Born in New York City the oldest child of longtime civic and political activists Florence and David Cohen, he is a member of what is now a prominent political family. His long serving and long-remembered father David Cohen (politician) served in the Philadelphia City Council, first as a district councilman for Northwest Philadelphia and then as a Councilman at Large, "A Position That Could Be Toughest Job in Town," The Public Record (newspaper) called it. and his brother Denis serves in the First Judicial District of the Pennsylvania Courts of Common Pleas, where he was retained for a second ten year term as a Common Pleas Court Judge on November 8, 2011, with 75.5% of the vote. His sister Sherrie Cohen came in a close 6th for the 5 Democratic seats for nomination for Philadelphia Council at Large in the May 17, 2011 Democratic primary. Cohen worked on his father's eight successful and three unsuccessful campaigns to win local election for Philadelphia. He attended Central High School of Philadelphia, graduating in 1966, after participating in two projects of the Northern Student Movement and a student Political Union modeled upon the Yale Political Union, which has produced many national political figures. As a high school student, at age 15, he attended the 1964 Democratic National Convention and noted the relatively small numbers of minority and women delegates.

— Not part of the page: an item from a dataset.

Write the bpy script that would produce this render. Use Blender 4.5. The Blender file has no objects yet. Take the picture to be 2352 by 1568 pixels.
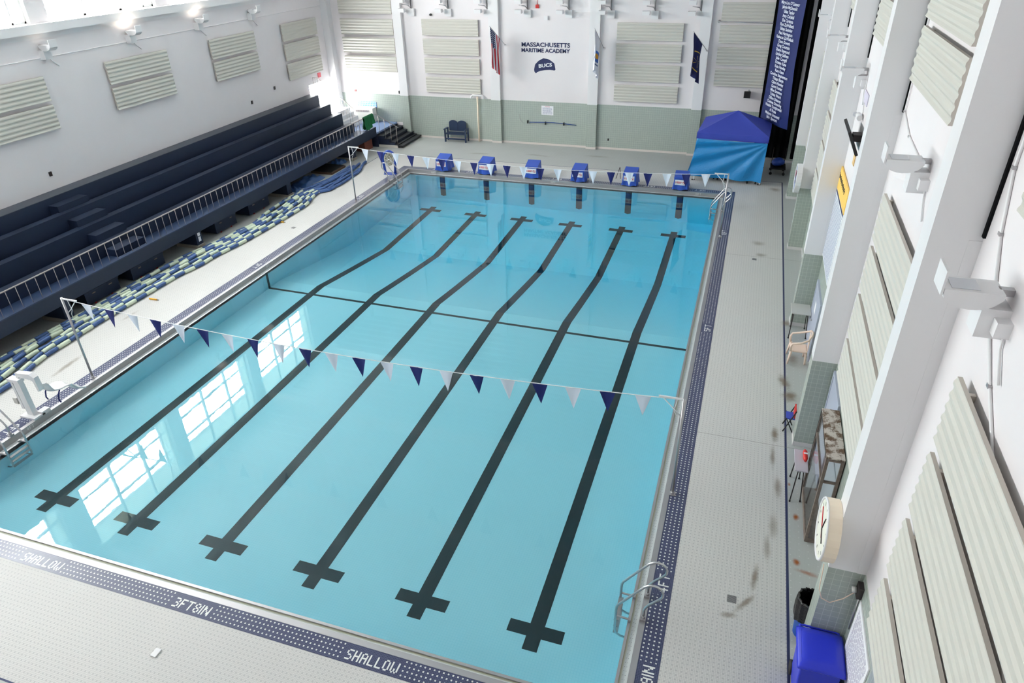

He enrolled at the University of Pennsylvania, where he served as a features writer for The Daily Pennsylvanian an officer of the Penn affiliate of the College Democrats of America, a member of the International Affairs Association, a contributor to the Distant Drummer, an internship for Congressman William J. Green, III and Senator Joseph S. Clark, as well as being involved in, at different times, the Presidential campaigns of Eugene J. McCarthy, Robert F. Kennedy and Hubert Humphrey. He worked with Judge Clifford Scott Green and others to prepare Philadelphia delegates to the White House Conference on Children and Youth. He was one of the first group of 14 undergraduate students to serve on the University Council, an advisory body to President Gaylord P. Harnwell. As a member of the University Council, Cohen offered an amendment to a resolution opposing the War in Vietnam linking it to academic freedom and freedom of speech. The University Council defeated the underlying antiwar resolution 51-28, but it "voted to support establishment of a peace memorial to those who have died in Vietnam" and to circulate a petition members of the Council "could sign, on an individual basis, urging the President and the Congress to adopt a stepped-up timetable for withdrawal from Vietnam." Cohen graduated in 1970 with a degree in political science and served as an aide to Milton Shapp's gubernatorial campaign after briefly working for the School District of Philadelphia.

Cohen continued his education after elective office, earning a law degree from the Harrisburg campus of the Widener University School of Law in 1993 and an M.B.A. from Lebanon Valley College in 2000. Cohen is also an alumnus (2002–2003) of the Education Policy Fellowship Program of the Education Policy Leadership Center, who strongly recommends the Education Policy Fellowship Program to others. As an active member of the Pennsylvania Bar, he is qualified in the practice of law in Pennsylvania. He is admitted to practice before the Supreme Court of Pennsylvania, the United States District Courts for Pennsylvania, the United States Court of Appeals for the 3rd Circuit, and the US Supreme Court. He has performed graduate work at Temple University, Gratz College, Antioch University and the Pennsylvania State University.

He and his wife Mona, a highly acclaimed Philadelphia special education teacher and advocate for children with autism, have one daughter and reside in the Castor Gardens section of Northeast Philadelphia. Their home has received scholarly attention as one of the first residences of Jewish people in Northeast Philadelphia. The neighborhoods in and around his legislative district are rich in history of many kinds: social services, Jewish Universalist, and many others.